Le MATD va-t-il organiser les élections ?
Depuis quelques semaines, des voix s’élèvent pour solliciter le retour de l’organisation des élections au ministère de l’Administration du territoire et de la décentralisation. Le premier discours de Mory Condé semble aller dans ce sens : «Cette cérémonie intervient dans un contexte très particulier pour notre pays qui s’est engagé dans une transition depuis le 5 septembre qui doit nous mener vers le rétablissement d’un ordre constitutionnel avec le concours de tous les Guinéens, débouchant sur l’organisation d’élections libres, crédibles et transparentes. L’organisation de ces futures élections suscite d’énormes attentes. L’esprit d’équipe doit prévaloir pour y arriver. L’engagement et la mobilisation de mes futurs collaborateurs constitueront pour moi une force de progrès et un gage de réussite». Et toc ! Ce n’est pas mauvais en soi. Mais le passif de ce ministère, même dépouillé de ce rôle au profit de la CENI, ne plaide pas en sa faveur. Surtout que cette transition a l’air d’une révolution de palais. Le Colonel Doum-bouillant fait des dénonciations sans citer nommément les personnes responsables des maux dénoncés, parce qu’il ne veut pas contrarier les dignitaires du régime déchu. Une preuve suffisante encore que cette administration publique actuelle est pour le moment au service de l’ancien régime. Les communicants du RPG-arc-en-ciel ne se gênent pas de jurer que si les élections se tenaient aujourd’hui qu’ils les gagneraient haut la main.

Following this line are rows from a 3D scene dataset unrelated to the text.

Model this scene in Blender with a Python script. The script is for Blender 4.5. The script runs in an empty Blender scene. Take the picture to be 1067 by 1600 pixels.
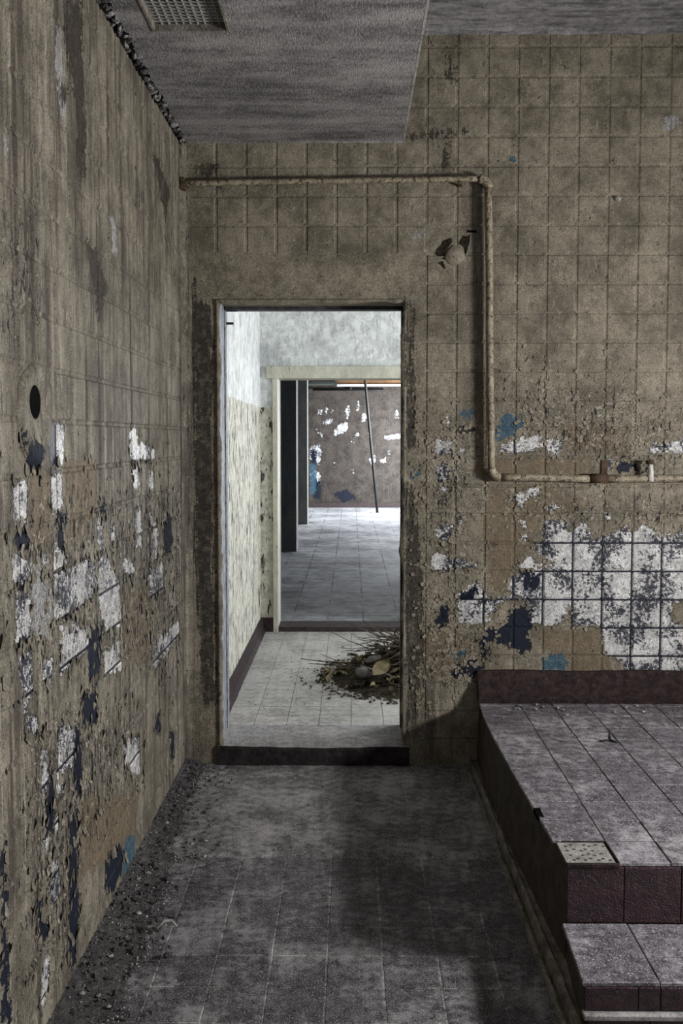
import bpy, bmesh, math, random
import numpy as np
from mathutils import Vector, Matrix, noise as mnoise

random.seed(7)
rng = np.random.default_rng(7)
scene = bpy.context.scene
COL = scene.collection

# ---------------------------------------------------------------- camera
F_PX = 1440.0
cam_data = bpy.data.cameras.new('camera')
cam_data.sensor_fit = 'VERTICAL'
cam_data.sensor_height = 36.0
cam_data.lens = 36.0 * F_PX / 1600.0
cam_data.shift_y = -39.5 / 1600.0
cam_data.clip_start = 0.05
cam = bpy.data.objects.new('camera', cam_data)
COL.objects.link(cam)
cam.location = (0, 0, 1.68)
cam.rotation_euler = (math.radians(90 - 3.0), 0, math.radians(0.617))
scene.camera = cam

# ---------------------------------------------------------------- world: overcast sky outside the windows
world = bpy.data.worlds.new('world')
scene.world = world
world.use_nodes = True
world.node_tree.nodes['Background'].inputs[0].default_value = (0.78, 0.87, 1.0, 1)
world.node_tree.nodes['Background'].inputs[1].default_value = 1.0

# ---------------------------------------------------------------- daylight at each window opening, plus an added rear fill
def area_light(name, loc, rot, sx, sy, power, col=(1.0, 0.97, 0.94)):
    d = bpy.data.lights.new(name, 'AREA')
    d.shape = 'RECTANGLE'
    d.size, d.size_y, d.energy, d.color = sx, sy, power, col
    o = bpy.data.objects.new(name, d)
    COL.objects.link(o)
    o.location, o.rotation_euler = loc, rot
    return o
R90 = math.pi / 2
area_light('daylight_side_window', (3.42, 2.30, 1.66), (0, R90, 0), .32, .85, 300)
area_light('added_rear_fill', (1.3, -1.92, 2.0), (R90, 0, 0), 3.0, 1.6, 22, (1.0, 0.965, 0.95))  # added fill behind the camera, no such source is seen
area_light('daylight_passage_window', (2.72, 6.2, 1.9), (0, R90, 0), 1.8, 1.6, 180, (.95, .97, 1.0))
for yy, pw in ((10.9, 62), (14.5, 210), (18.7, 1000)):
    area_light('daylight_hall_window', (2.5, yy, 1.6), (0, R90, 0), 1.3, 1.1, pw, (.92, .96, 1.0))

vs = scene.view_settings
vs.view_transform = 'Standard'
vs.look = 'None'
vs.gamma = 1.0
vs.use_curve_mapping = False
vs.exposure = -0.34

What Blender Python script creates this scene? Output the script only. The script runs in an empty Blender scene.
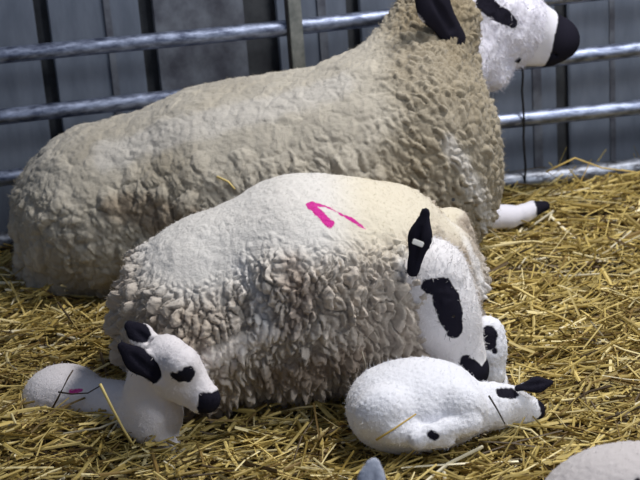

Pour rassurer tous les acteurs politiques, le Colonel Laye-M’a-dit Doumbouya doit prouver qu’il n’est pas au service d’une aile du RPG qui aurait eu raison de l’autre aile, pour la succession à Alpha Grimpeur. La CENI peut toujours exister avec de nouvelles règles pour sa composition et montrer sa vraie indépendance vis-à-vis du président de la Transition, mais aussi du gouvernement et des autres organes de la transition. Sûr que le temps édifiera les Guinéens.